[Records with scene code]
┄┄┄┄┄┄┄┄┄┄

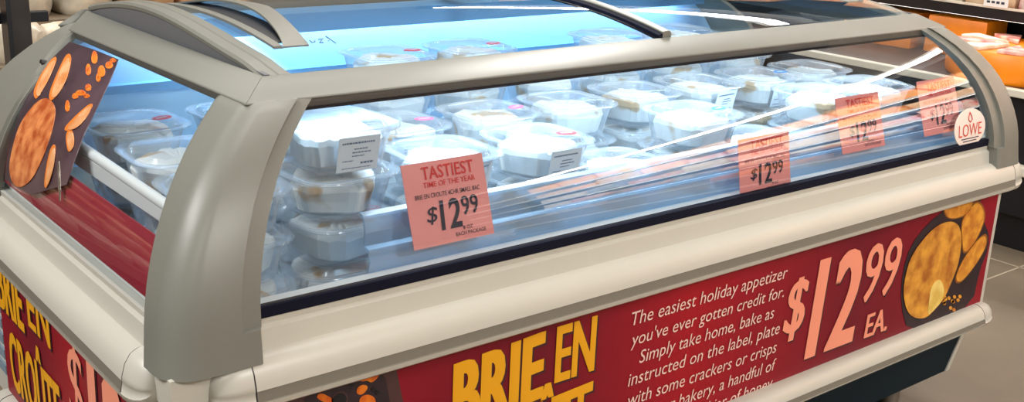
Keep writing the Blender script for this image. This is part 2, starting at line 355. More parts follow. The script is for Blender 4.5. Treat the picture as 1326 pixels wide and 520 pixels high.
# curved glass
def pane(fn, us, zs, th, name, mat_):
    bb = MB(); nu, nv = len(us), len(zs); A = [[Vector(fn(u, z)) for u in us] for z in zs]
    o_ = []
    for j in range(nv):
        row = []
        for i in range(nu):
            du = A[j][min(i + 1, nu - 1)] - A[j][max(i - 1, 0)]; dv = A[min(j + 1, nv - 1)][i] - A[max(j - 1, 0)][i]
            row.append(A[j][i] + du.cross(dv).normalized() * th)
        o_.append(row)
    v = [p for r in A for p in r] + [p for r in o_ for p in r]; N = nu * nv; f = []
    for j in range(nv - 1):
        for i in range(nu - 1):
            a = j * nu + i; f += [(a, a + 1, a + nu + 1, a + nu), (N + a, N + a + nu, N + a + nu + 1, N + a + 1)]
    for i in range(nu - 1):
        f += [(i, N + i, N + i + 1, i + 1), ((nv - 1) * nu + i, (nv - 1) * nu + i + 1, N + (nv - 1) * nu + i + 1, N + (nv - 1) * nu + i)]
    for j in range(nv - 1):
        a = j * nu; c = a + nu - 1; f += [(a, a + nu, N + a + nu, N + a), (c, N + c, N + c + nu, c + nu)]
    bb.add(v, f); return bb.build(name, mat_, FZ, smooth=50)
ZS = lin_(0.655, 0.892, 20)
front_glass = pane(lambda u, z: (0.06 + side_x(z) + u * (LEN - 0.12 - 2 * side_x(z)), 0.002 + front_y(z), z), lin_(0, 1, 13), ZS, -0.005, 'front_glass', M['glass'])
def end_y0(z): return 0.04 + front_y(z)
pane(lambda u, z: (0.002 + side_x(z), end_y0(z) + u * (0.80 - end_y0(z)), z), lin_(0, 1, 9), ZS, 0.005, 'end_glass', M['end_glass'])
pane(lambda u, z: (LEN - 0.002 - side_x(z), end_y0(z) + u * (0.80 - end_y0(z)), z), lin_(0, 1, 9), ZS, -0.005, 'end_glass', M['end_glass'])
b = MB(); b.rings([[(side_x(z) + 0.05, 0.815, z), (LEN - 0.05 - side_x(z), 0.815, z), (LEN - 0.05 - side_x(z), 0.833, z), (side_x(z) + 0.05, 0.833, z)] for z in lin_(0.645, 0.903, 12)]); b.build('rear_panel', mat('blue_liner', rgb(168, 205, 232), 0.4), FZ)

# top frame: sloping rails with mitred corners
def frame_ring(profile, name, mat_, sides=(0, 1, 2, 3)):
    for s in sides:
        bb = MB(); rings = []
        for d, z in profile + [profile[0]]:
            c = [(TX + d, TY + d, z), (LEN - TX - d, TY + d, z), (LEN - TX - d, 0.787 + 0.9 * d, z), (TX + d, 0.787 + 0.9 * d, z)]
            if s == 2: dd = 0.842 + d * 0.2; c[2] = (LEN - TX - d, dd, z); c[3] = (TX + d, dd, z)
            rings.append([c[s], c[(s + 1) % 4]])
        pts = [r for r in rings]
        n = len(profile); v = [p for r in rings[:-1] for p in r]; f = []
        for i in range(n):
            j = (i + 1) % n; f.append((2 * i, 2 * i + 1, 2 * j + 1, 2 * j))
        f.append(tuple(2 * i for i in range(n))); f.append(tuple(2 * i + 1 for i in range(n - 1, -1, -1)))
        bb.add(v, f); bb.build(name, mat_, FZ, bevel=0.0012, smooth=40)
frame_ring([(0.0, 0.896), (0.001, 0.8985), (0.046, 0.9215), (0.050, 0.9215), (0.052, 0.905), (0.004, 0.894)], 'top_rail', M['grey'])
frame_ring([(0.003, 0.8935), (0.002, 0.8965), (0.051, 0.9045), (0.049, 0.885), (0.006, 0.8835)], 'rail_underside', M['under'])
frame_ring([(0.006, 0.8832), (0.012, 0.8832), (0.014, 0.879), (0.006, 0.879)], 'top_gasket', M['gasket'], sides=(0,))

# arched gables and lid frames at both ends
for mx in (False, True):
    fx = (lambda x: LEN - x) if mx else (lambda x: x)
    ys = lin_(0.163, 0.827, 25)
    bb = MB(); poly = [(y, lid_z(y) + 0.0005) for y in ys] + [(0.827, 0.90), (0.163, 0.90)]
    bb.prism(poly, 0, fx(0.207), fx(0.214)); bb.build('gable_panel', M['grey_dark'], FZ)
    bb = MB(); sec = [(0.2055, -0.004), (0.204, 0.002), (0.208, 0.0055), (0.226, 0.006), (0.228, 0.0045), (0.230, 0.006), (0.246, 0.006), (0.2485, 0.004), (0.2485, -0.006)]
    ys2 = lin_(0.157, 0.832, 33)
    bb.rings([[(fx(x), y, lid_z(max(0.16, min(0.83, y))) + dz - 0.0085 * max(0, 1 - (y - 0.157) / 0.07)) for x, dz in sec] for y in ys2]); bb.build('lid_track', M['grey'], FZ, smooth=30)

# sliding lids
def make_lid(x0, x1, dz, name, seam):
    us = lin_(x0, x1, 3); ys = lin_(0.162, 0.828, 27)
    o = pane(lambda u, y: (u, y, glass_z(y) + dz), us, ys, 0.004, name, M['lid_glass'])
    set_parent(o, FZ)
    bb = MB()
    if seam == 'grey':
        bb.rings([[(x, y, glass_z(y) + dz + h) for x, h in ((0.968, -0.002), (0.968, 0.010), (0.972, 0.012), (0.985, 0.012), (0.989, 0.008), (0.989, -0.002))] for y in ys]); bb.build('lid_edge', M['grey'], o, smooth=30)
        bb = MB(); bb.rings([[(x, y, glass_z(y) + dz + h) for x, h in ((0.957, -0.004), (0.957, 0.006), (0.9678, 0.008), (0.9678, -0.004))] for y in ys]); bb.build('lid_seal', M['gasket'], o, smooth=30)
    return o
lid_a = make_lid(0.250, 0.960, 0.000, 'sliding_lid', None)
lid_b = make_lid(0.960, LEN - 0.250, 0.001, 'sliding_lid', 'grey')
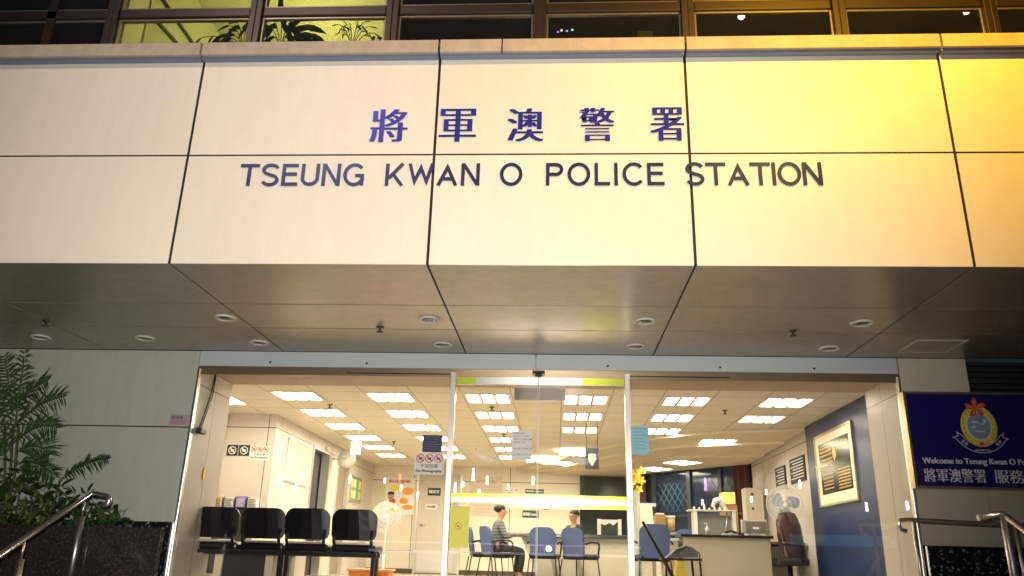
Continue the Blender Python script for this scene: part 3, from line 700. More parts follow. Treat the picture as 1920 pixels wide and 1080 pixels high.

┄┄┄┄┄┄┄┄┄┄

▶ EXERCISE DETAILS
Repeat the data exactly, dropping every picture it holds.

▶ FULL RESPONSE
Keep writing the Blender script for this image. This is part 2, starting at line 355. More parts follow. The script is for Blender 4.5. Treat the picture as 1326 pixels wide and 520 pixels high.
# curved glass
def pane(fn, us, zs, th, name, mat_):
    bb = MB(); nu, nv = len(us), len(zs); A = [[Vector(fn(u, z)) for u in us] for z in zs]
    o_ = []
    for j in range(nv):
        row = []
        for i in range(nu):
            du = A[j][min(i + 1, nu - 1)] - A[j][max(i - 1, 0)]; dv = A[min(j + 1, nv - 1)][i] - A[max(j - 1, 0)][i]
            row.append(A[j][i] + du.cross(dv).normalized() * th)
        o_.append(row)
    v = [p for r in A for p in r] + [p for r in o_ for p in r]; N = nu * nv; f = []
    for j in range(nv - 1):
        for i in range(nu - 1):
            a = j * nu + i; f += [(a, a + 1, a + nu + 1, a + nu), (N + a, N + a + nu, N + a + nu + 1, N + a + 1)]
    for i in range(nu - 1):
        f += [(i, N + i, N + i + 1, i + 1), ((nv - 1) * nu + i, (nv - 1) * nu + i + 1, N + (nv - 1) * nu + i + 1, N + (nv - 1) * nu + i)]
    for j in range(nv - 1):
        a = j * nu; c = a + nu - 1; f += [(a, a + nu, N + a + nu, N + a), (c, N + c, N + c + nu, c + nu)]
    bb.add(v, f); return bb.build(name, mat_, FZ, smooth=50)
ZS = lin_(0.655, 0.892, 20)
front_glass = pane(lambda u, z: (0.06 + side_x(z) + u * (LEN - 0.12 - 2 * side_x(z)), 0.002 + front_y(z), z), lin_(0, 1, 13), ZS, -0.005, 'front_glass', M['glass'])
def end_y0(z): return 0.04 + front_y(z)
pane(lambda u, z: (0.002 + side_x(z), end_y0(z) + u * (0.80 - end_y0(z)), z), lin_(0, 1, 9), ZS, 0.005, 'end_glass', M['end_glass'])
pane(lambda u, z: (LEN - 0.002 - side_x(z), end_y0(z) + u * (0.80 - end_y0(z)), z), lin_(0, 1, 9), ZS, -0.005, 'end_glass', M['end_glass'])
b = MB(); b.rings([[(side_x(z) + 0.05, 0.815, z), (LEN - 0.05 - side_x(z), 0.815, z), (LEN - 0.05 - side_x(z), 0.833, z), (side_x(z) + 0.05, 0.833, z)] for z in lin_(0.645, 0.903, 12)]); b.build('rear_panel', mat('blue_liner', rgb(168, 205, 232), 0.4), FZ)

# top frame: sloping rails with mitred corners
def frame_ring(profile, name, mat_, sides=(0, 1, 2, 3)):
    for s in sides:
        bb = MB(); rings = []
        for d, z in profile + [profile[0]]:
            c = [(TX + d, TY + d, z), (LEN - TX - d, TY + d, z), (LEN - TX - d, 0.787 + 0.9 * d, z), (TX + d, 0.787 + 0.9 * d, z)]
            if s == 2: dd = 0.842 + d * 0.2; c[2] = (LEN - TX - d, dd, z); c[3] = (TX + d, dd, z)
            rings.append([c[s], c[(s + 1) % 4]])
        pts = [r for r in rings]
        n = len(profile); v = [p for r in rings[:-1] for p in r]; f = []
        for i in range(n):
            j = (i + 1) % n; f.append((2 * i, 2 * i + 1, 2 * j + 1, 2 * j))
        f.append(tuple(2 * i for i in range(n))); f.append(tuple(2 * i + 1 for i in range(n - 1, -1, -1)))
        bb.add(v, f); bb.build(name, mat_, FZ, bevel=0.0012, smooth=40)
frame_ring([(0.0, 0.896), (0.001, 0.8985), (0.046, 0.9215), (0.050, 0.9215), (0.052, 0.905), (0.004, 0.894)], 'top_rail', M['grey'])
frame_ring([(0.003, 0.8935), (0.002, 0.8965), (0.051, 0.9045), (0.049, 0.885), (0.006, 0.8835)], 'rail_underside', M['under'])
frame_ring([(0.006, 0.8832), (0.012, 0.8832), (0.014, 0.879), (0.006, 0.879)], 'top_gasket', M['gasket'], sides=(0,))

# arched gables and lid frames at both ends
for mx in (False, True):
    fx = (lambda x: LEN - x) if mx else (lambda x: x)
    ys = lin_(0.163, 0.827, 25)
    bb = MB(); poly = [(y, lid_z(y) + 0.0005) for y in ys] + [(0.827, 0.90), (0.163, 0.90)]
    bb.prism(poly, 0, fx(0.207), fx(0.214)); bb.build('gable_panel', M['grey_dark'], FZ)
    bb = MB(); sec = [(0.2055, -0.004), (0.204, 0.002), (0.208, 0.0055), (0.226, 0.006), (0.228, 0.0045), (0.230, 0.006), (0.246, 0.006), (0.2485, 0.004), (0.2485, -0.006)]
    ys2 = lin_(0.157, 0.832, 33)
    bb.rings([[(fx(x), y, lid_z(max(0.16, min(0.83, y))) + dz - 0.0085 * max(0, 1 - (y - 0.157) / 0.07)) for x, dz in sec] for y in ys2]); bb.build('lid_track', M['grey'], FZ, smooth=30)

# sliding lids
def make_lid(x0, x1, dz, name, seam):
    us = lin_(x0, x1, 3); ys = lin_(0.162, 0.828, 27)
    o = pane(lambda u, y: (u, y, glass_z(y) + dz), us, ys, 0.004, name, M['lid_glass'])
    set_parent(o, FZ)
    bb = MB()
    if seam == 'grey':
        bb.rings([[(x, y, glass_z(y) + dz + h) for x, h in ((0.968, -0.002), (0.968, 0.010), (0.972, 0.012), (0.985, 0.012), (0.989, 0.008), (0.989, -0.002))] for y in ys]); bb.build('lid_edge', M['grey'], o, smooth=30)
        bb = MB(); bb.rings([[(x, y, glass_z(y) + dz + h) for x, h in ((0.957, -0.004), (0.957, 0.006), (0.9678, 0.008), (0.9678, -0.004))] for y in ys]); bb.build('lid_seal', M['gasket'], o, smooth=30)
    return o
lid_a = make_lid(0.250, 0.960, 0.000, 'sliding_lid', None)
lid_b = make_lid(0.960, LEN - 0.250, 0.001, 'sliding_lid', 'grey')
Continue the Blender Python script for this scene: part 3, from line 700. More parts follow. Treat the picture as 1920 pixels wide and 1080 pixels high.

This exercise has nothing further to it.